La fama della montagna è legata a un voto di carattere religioso: nel 1358, infatti, l’inaccessibile monte fu scalato dal crociato Bonifacio Rotario d’Asti come ringraziamento per essere sfuggito alla prigionia in terra musulmana. Così facendo, scrisse anche una pagina di storia dell’alpinismo: l’ascesa al Rocciamelone è la prima conquista datata di una vetta delle Alpi. E la montagna, ben visibile anche da lontano, fu per secoli considerata la più alta della catena alpina. Venendo da Balme, è inizialmente difficile riconoscere in essa il «melone roccioso» cui sembra alludere il suo nome. Più tardi, tuttavia, dopo il Rifugio Tazzetti, nel sole del mattino si presenta come una rosseggiante e perfetta fetta di melone.

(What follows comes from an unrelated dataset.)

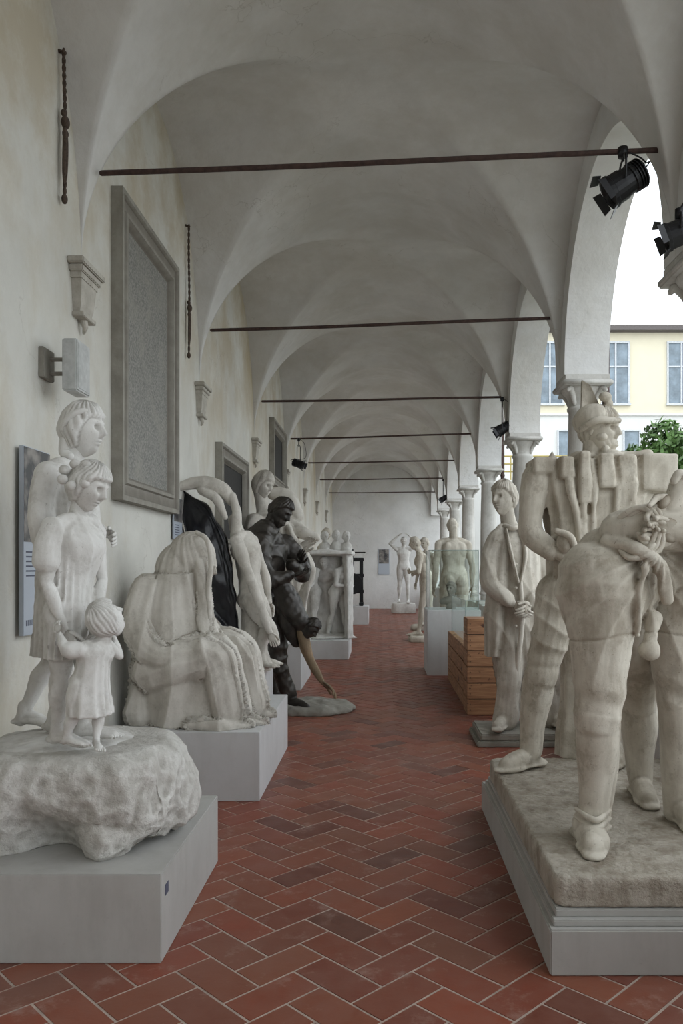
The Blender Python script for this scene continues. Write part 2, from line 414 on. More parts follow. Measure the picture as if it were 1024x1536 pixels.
        bm = bmesh.new(); bm.from_mesh(m)
        if s.f.n:
            fm = bpy.data.meshes.new('t'); fv = np.vstack(s.f.V)
            if floor0: fv[:, 2] = np.maximum(fv[:, 2], 0.001)
            fm.from_pydata([tuple(v) for v in fv], [], s.f.F); bm.from_mesh(fm)
        for f in bm.faces: f.smooth = True
        m2 = bpy.data.meshes.new(name); bm.to_mesh(m2); bm.free()
        m2.materials.append(mat)
        ob = bpy.data.objects.new(name, m2); ob.location = loc; bpy.context.collection.objects.link(ob)
        if parent: ob.parent = parent
        return ob
def rough(a=.004, f=14, seed=0):
    return lambda co, no: co + no * (a * (pn(co, f, seed) + .5 * pn(co, f * 2.7, seed + 1)))[:, None]

def stand(k=1., yaw=0., arms='down', stride=.1, bend=0., hb=0.):
    J = dict(pel=(0, 0, .95), neck=(0, -.01, 1.47), sl=(-.19, 0, 1.41), sr=(.19, 0, 1.41), hl=(-.09, 0, .92), hr=(.09, 0, .92),
             kl=(-.11, stride * .7, .5), kr=(.11, -stride * .2, .5), al=(-.12, stride, .08), ar=(.13, -stride, .08))
    if arms == 'down': J.update(el=(-.25, -.03, 1.11), er=(.25, -.03, 1.11), wl=(-.26, .06, .86), wr=(.26, .06, .86))
    if arms == 'up': J.update(el=(-.37, .02, 1.60), er=(.37, .02, 1.60), wl=(-.16, .04, 1.80), wr=(.16, .04, 1.80), sl=(-.19, 0, 1.45), sr=(.19, 0, 1.45))
    if arms == 'hip': J.update(el=(-.40, -.08, 1.18), er=(.40, -.08, 1.18), wl=(-.22, .07, 1.02), wr=(.22, .07, 1.02))
    if arms == 'cross': J.update(el=(-.25, .1, 1.15), er=(.25, .1, 1.15), wl=(0, .24, 1.2), wr=(-.02, .2, 1.15))
    if arms == 'reach': J.update(el=(-.22, .2, 1.2), er=(.22, .2, 1.2), wl=(-.15, .45, 1.1), wr=(.15, .45, 1.1))
    hd = V3(0, .02, 1.66); hf = V3(0, 1, -.2 - hb)
    J = {a: V3(*b) for a, b in J.items()}
    cb, sb = math.cos(bend), math.sin(bend)
    def B(p):
        p = p - V3(0, 0, .95); return V3(p[0], p[1] * cb + p[2] * sb, -p[1] * sb + p[2] * cb) + V3(0, 0, .95)
    for a in ('neck', 'sl', 'sr', 'el', 'er', 'wl', 'wr'): J[a] = B(J[a])
    hd = B(hd)
    cy, sy = math.cos(yaw), math.sin(yaw)
    Rz = lambda p: V3(p[0] * cy - p[1] * sy, p[0] * sy + p[1] * cy, p[2])
    J = {a: Rz(b) * k for a, b in J.items()}
    return J, Rz(hd) * k, Rz(hf)

# ------------------------------------------------------------------ architecture
Yb = [-5.8, -2.15, 1.45, 5.03, 8.29, 11.82, 15.6, 19.3, 22.95, 26.7, 30.5]
XL, XR, ZS, H = -1.9, 1.85, 3.5, 2.0
def vault():
    V = []; F = []; n = 64; cx, R = (XL + XR) / 2, (XR - XL) / 2
    for y0, y1 in zip(Yb[:-1], Yb[1:]):
        m, h = (y0 + y1) / 2, (y1 - y0) / 2; base = len(V)
        for j in range(n + 1):
            v = math.sin(math.pi / 2 * (2 * j / n - 1))
            for i in range(n + 1):
                u = math.sin(math.pi / 2 * (2 * i / n - 1))
                z = ZS + H * max(math.sqrt(max(0, 1 - u * u)), math.sqrt(max(0, 1 - v * v))) + .13 * (1 - u * u) * (1 - v * v)
                V.append((cx + u * R, m + v * h, z))
        for j in range(n):
            for i in range(n):
                a = base + j * (n + 1) + i; b, c, d = a + 1, a + n + 2, a + n + 1
                if (i < n / 2) == (j < n / 2): F += [(a, b, c), (a, c, d)]
                else: F += [(a, b, d), (b, c, d)]
    mk('ceiling', V, F, M['vault'], True)
vault()
g = Geo(); g.box(-2.25, 2.45, Yb[0], 30.8, 5.95, 6.1); g.obj('roof_slab', M['roof'])
g = Geo(); g.box(-2.25, XL, Yb[0], 30.8, 0, 5.95); g.obj('wall_left', M['wall'])
g = Geo(); g.box(XL, 2.35, 30.5, 30.8, 0, 5.95); g.obj('wall_end', M['arcade'])
g = Geo(); g.box(-2.25, 2.35, Yb[0] - .3, Yb[0], 0, 5.95); g.obj('wall_back', M['wall'])
def arcade():
    X0, X1 = XR, 2.3; zs = 3.55; V = []; F = []
    for y0, y1 in zip(Yb[:-1], Yb[1:]):
        m, h = (y0 + y1) / 2, (y1 - y0) / 2; a = h - .2
        pts = [(y0, zs)] + [(m - a * math.cos(t), zs + 1.6 * math.sin(t)) for t in np.linspace(0, math.pi, 65)] + [(y1, zs)]
        b = len(V)
        for y, z in pts: V += [(X0, y, z), (X0, y, 5.95), (X1, y, z), (X1, y, 5.95)]
        for i in range(len(pts) - 1):
            p, q = b + 4 * i, b + 4 * i + 4
            F += [(p, q, q + 1, p + 1), (p + 2, p + 3, q + 3, q + 2), (p, p + 2, q + 2, q), (p + 1, q + 1, q + 3, p + 3)]
    mk('wall_right', V, F, M['arcade'])
arcade()
g = Geo(); g.box(1.93, 2.27, Yb[0], 30.5, 0, .80); g.box(1.89, 2.31, Yb[0], 30.5, .80, .87, .01); g.obj('parapet_wall', M['arcade'])
for y in Yb[1:-1]:
    g = Geo()
    g.box(-.22, .22, -.22, .22, .87, .95, .01)
    g.lathe([(.20, .95), (.21, .98), (.205, 1.01), (.17, 1.03), (.17, 1.05), (.185, 1.07), (.18, 1.09), (.155, 1.11), (.16, 1.8), (.155, 2.5), (.14, 3.2), (.155, 3.22), (.155, 3.245), (.14, 3.26),
             (.143, 3.32), (.16, 3.36), (.20, 3.40), (.215, 3.43), (.21, 3.45)], n=40)
    for sx in (-1, 1):
        for sy in (-1, 1):
            g.tube([(sx * .105, sy * .105, 3.28), (sx * .125, sy * .125, 3.35), (sx * .165, sy * .165, 3.42), (sx * .19, sy * .19, 3.40)], [.022, .028, .034, .022], n=10)
    g.box(-.255, .255, -.26, .26, 3.44, 3.495, .012); g.box(-.225, .225, -.23, .23, 3.495, 3.55)
    o = g.obj('stone_column', M['column'], False, (2.08, y, 0))
    for p in o.data.polygons: p.use_smooth = abs(p.normal.z) < .9 and p.area < .02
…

Nella discesa, attraverso i veli di nebbia si distinguono i nastri argentei dell’autostrada e della ferrovia che, 3000 metri più sotto, percorrono la Val di Susa. Incredibile: lungo il sentiero si incontrano non solo dei cespugli di stelle alpine, ma anche il genepì, l’erba con la cui pregiata radice si produce un apprezzatissimo liquore.

Pecore, grifoni e lupi

La regione non costituisce però un paradiso solo per le piante rare. Partiti dal Rifugio Cà d’Asti e in cammino sul sentie­ro panoramico dell’Alta Via di Susa, a circa 500 metri da noi vediamo un gregge composto di un migliaio di pecore strette le une alle altre. Contemporaneamente, a soli 50 metri sopra le nostre teste ecco due grifoni italiani veleggiare tra i pilastri rocciosi nel sole del mattino. La coppia di avvoltoi sembrava particolarmente a proprio agio: solo due giorni prima, tra l’altro, sulla via per il Rifugio Tazzetti, dalle nebbie della montagna era improvvisamente spuntato, sorvolandoci maestosamente, uno stormo di ben 15 grifoni. E a quanto si dice, nella regione sarebbe di casa anche il lupo.

Sankt Moritz del Piemonte

Le tre Valli di Lanzo – la Val Grande, la Val d’Ala e la Valle di Viù – si trovano solo pochi chilometri a sud del Parco nazio­nale del Gran Paradiso. Qui, all’inizio del XX secolo il turi­smo conobbe un’epoca molto fiorente. Ne sono una testimonianza i diversi alberghi in stile liberty. D’estate, le famiglie facoltose di Torino e Milano cercavano refrigerio nelle Valli di Lanzo, e località come Usseglio erano considerate le Sankt Moritz del Piemonte. Del fascino dell’albergo Rocciamelone di Usseglio abbiamo tra l’altro avuto modo di convincerci di persona. I pasti sono serviti nell’antica sala degli specchi: un’autentica esperienza, non solo dopo cinque giorni di cammino.